The Washington Post reported that at a Democratic Party campaign rally last year, as her son, was preparing to return voluntarily for a second tour of duty in Iraq, she railed against President Bush: “I don’t want any more chicken hawks making these decisions, lying to us about the reasons.”
Tensions rise
Meanwhile, there were signs Tuesday that tensions were escalating at the high-profile vigil in Crawford.
A man from nearby Waco drove to the protest camp in his pickup truck and deliberately ran over small crosses with the names of war dead planted by protesters along the road. Larry Northern, 46, was arrested and charged with criminal mischief.
On Tuesday, activist leaders agreed to move “Camp Casey” to another spot even closer to the president’s ranch.
“It makes it easier on the neighbors,” acknowledged one organizer, who requested anonymity because of the tense relationship between the community’s 705 permanent inhabitants and what may be approaching an equal number of temporary residents.

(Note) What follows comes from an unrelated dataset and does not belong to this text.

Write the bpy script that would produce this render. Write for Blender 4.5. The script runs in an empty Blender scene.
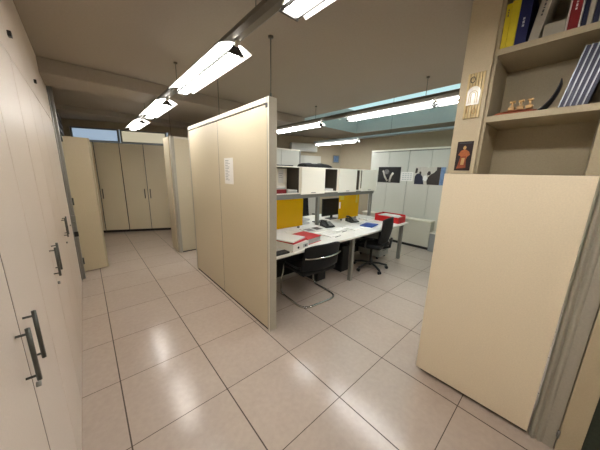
import bpy, bmesh, math, random
from mathutils import Vector, Matrix
random.seed(7)
SC = bpy.context.scene
COL = SC.collection
PI = math.pi

# ------------------------------------------------------------------ materials
def lin(c):
    return tuple(((v/255)/12.92 if v/255 <= .04045 else (((v/255)+.055)/1.055)**2.4) for v in c)
MATS = {}
def mat(name, rgb, rough=.5, metal=0, spec=.5, noise=0, nscale=40, bump=0, emit=None, estr=0, trans=0, coat=0, alpha=1):
    m = bpy.data.materials.new(name); m.use_nodes = True
    nt = m.node_tree; b = nt.nodes['Principled BSDF']
    c = lin(rgb)
    b.inputs['Base Color'].default_value = (*c, 1)
    b.inputs['Roughness'].default_value = rough
    b.inputs['Metallic'].default_value = metal
    b.inputs['Specular IOR Level'].default_value = spec
    b.inputs['Coat Weight'].default_value = coat
    b.inputs['Transmission Weight'].default_value = trans
    if emit:
        b.inputs['Emission Color'].default_value = (*lin(emit), 1)
        b.inputs['Emission Strength'].default_value = estr
    if noise or bump:
        tc = nt.nodes.new('ShaderNodeTexCoord')
        n = nt.nodes.new('ShaderNodeTexNoise'); n.inputs['Scale'].default_value = nscale
        n.inputs['Detail'].default_value = 4
        nt.links.new(tc.outputs['Object'], n.inputs['Vector'])
        if noise:
            r = nt.nodes.new('ShaderNodeValToRGB')
            r.color_ramp.elements[0].position = .3; r.color_ramp.elements[1].position = .7
            r.color_ramp.elements[0].color = (*[v*(1-noise) for v in c], 1)
            r.color_ramp.elements[1].color = (*[min(1, v*(1+noise*.6)) for v in c], 1)
            nt.links.new(n.outputs['Fac'], r.inputs['Fac'])
            nt.links.new(r.outputs['Color'], b.inputs['Base Color'])
        if bump:
            bp = nt.nodes.new('ShaderNodeBump'); bp.inputs['Strength'].default_value = bump
            bp.inputs['Distance'].default_value = .002
            nt.links.new(n.outputs['Fac'], bp.inputs['Height'])
            nt.links.new(bp.outputs['Normal'], b.inputs['Normal'])
    MATS[name] = m
    return m
M = MATS
mat('cream_laminate', (206, 194, 166), .42, noise=.03, nscale=90)
mat('wardrobe_laminate', (212, 200, 188), .33, noise=.05, nscale=140)
mat('end_laminate', (236, 224, 194), .45, noise=.03, nscale=80)
mat('bookcase_laminate', (238, 224, 196), .45, noise=.05, nscale=120)
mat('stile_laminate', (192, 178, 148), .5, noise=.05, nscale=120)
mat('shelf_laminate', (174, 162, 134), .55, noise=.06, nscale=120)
mat('white_laminate', (198, 197, 186), .4, noise=.02, nscale=60)
mat('hutch_white', (246, 242, 228), .4, noise=.015, nscale=60)
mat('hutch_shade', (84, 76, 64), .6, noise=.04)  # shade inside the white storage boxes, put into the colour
mat('desk_white', (232, 230, 222), .3, noise=.02, nscale=30)
mat('aluminium', (150, 150, 145), .35, metal=.75, noise=.05, nscale=60)
mat('grey_metal', (136, 136, 130), .45, metal=.3, noise=.04)
mat('post_grey', (176, 170, 154), .45, metal=.15, noise=.03)
mat('cap_white', (226, 220, 202), .4, noise=.02)
mat('handle_metal', (88, 90, 84), .32, metal=.7, noise=.05, nscale=100)
mat('chrome', (200, 200, 198), .1, metal=1, noise=.02)
mat('black', (18, 18, 18), .5, noise=.1)
mat('seam_dark', (38, 33, 26), .8, noise=.1)
mat('black_fabric', (12, 12, 13), .85, noise=.25, nscale=300, bump=.4)
mat('black_mesh', (11, 11, 12), .7, noise=.3, nscale=500, bump=.4)
mat('black_plastic', (24, 24, 25), .35, noise=.1, nscale=50)
mat('paint_wall', (176, 164, 140), .8, noise=.03, nscale=12, bump=.2)
mat('paint_ceiling', (158, 148, 134), .85, noise=.04, nscale=60, bump=.25)
mat('paint_well', (178, 182, 178), .8, noise=.03, nscale=20)
mat('red', (196, 22, 26), .4, noise=.08, nscale=20)
mat('dark_red', (130, 14, 22), .45, noise=.08, nscale=20)
mat('paper', (232, 230, 224), .7, noise=.02, nscale=60)
mat('paper_grey', (176, 178, 176), .7, noise=.03)
mat('ink', (70, 72, 76), .7, noise=.1)
mat('blue', (30, 78, 165), .4, noise=.08)
mat('navy', (16, 26, 84), .45, noise=.1)
mat('navy_dark', (20, 26, 56), .4, noise=.1)
mat('yellow_book', (205, 190, 28), .5, noise=.06)
mat('cover_grey', (168, 164, 150), .6, noise=.05)
mat('silver_spine', (190, 196, 205), .3, metal=.3, noise=.04)
mat('wood_dark', (150, 72, 36), .5, noise=.3, nscale=30)
mat('wood_light', (196, 158, 100), .5, noise=.15, nscale=30)
mat('bamboo', (206, 184, 132), .3, noise=.12, nscale=60)
mat('gloss_white', (240, 238, 228), .12, noise=.03, nscale=80)
mat('skin_warm', (176, 96, 46), .5, noise=.25, nscale=60)
mat('card_dark', (36, 18, 16), .35, noise=.4, nscale=40)
mat('photo_black', (22, 22, 24), .35, noise=.5, nscale=14)
mat('photo_grey', (120, 118, 116), .4, noise=.4, nscale=20)
mat('photo_light', (196, 190, 178), .4, noise=.12, nscale=20)
mat('photo_navy', (24, 28, 52), .4, noise=.3, nscale=20)
mat('photo_brown', (44, 32, 24), .4, noise=.3, nscale=20)
mat('photo_blue', (110, 140, 180), .4, noise=.3, nscale=20)
mat('green_door', (52, 62, 50), .5, noise=.2, nscale=60)
mat('jamb_profile', (176, 172, 158), .4, metal=.25, noise=.06, nscale=80)
mat('track_grey', (92, 86, 74), .4, metal=.4, noise=.05)
mat('track_skylit', (150, 158, 162), .4, metal=.3, noise=.05)  # track metal with the bluish light of the roof light put into its colour
mat('lamp_reflector', (190, 190, 188), .35, emit=(255, 250, 240), estr=.5, noise=.01)
mat('lamp_tube', (250, 250, 250), .4, emit=(255, 251, 247), estr=16, noise=.01)
mat('lamp_tube_cool', (250, 250, 250), .4, emit=(252, 253, 255), estr=24, noise=.01)
mat('lamp_flank_cool', (245, 245, 242), .4, emit=(252, 253, 255), estr=33, noise=.01)
mat('lamp_flank', (245, 245, 242), .4, emit=(255, 251, 247), estr=22, noise=.01)
mat('lamp_cap', (60, 58, 54), .35, metal=.3, noise=.05)
mat('window_blue', (150, 165, 180), .25, emit=(168, 190, 212), estr=.42, noise=.02, nscale=3)
mat('window_beige', (190, 184, 165), .25, emit=(215, 206, 178), estr=.36, noise=.02, nscale=3)
mat('skylight_glass', (160, 190, 192), .35, emit=(176, 212, 216), estr=.56, noise=.03, nscale=2)
mat('ac_white', (214, 214, 206), .4, noise=.02)
mat('pedestal_grey', (158, 160, 156), .5, noise=.25, nscale=120)
mat('convector', (196, 194, 178), .5, noise=.03)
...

Some of those inhabitants asked county leaders Tuesday to prevent large gatherings near the Crawford ranch. Several residents have complained of blocked roads and traffic jams near the two-lane road leading to Bush’s ranch.
The petition with more than 60 signatures was submitted to the McLennan County Commission, asking the board to expand a no-parking zone that now bans cars within a few hundred feet of the ranch. If the ordinance passes, demonstrators might have to stay in Crawford, which is 7 miles away.
MoveOn.org, the liberal website, is organizing vigils across the nation, many of them to be held today, to back Sheehan. About 20 sites in the Twin Cities were listed on the group’s website Tuesday night.
The Los Angeles Times and Associated Press contributed to this report.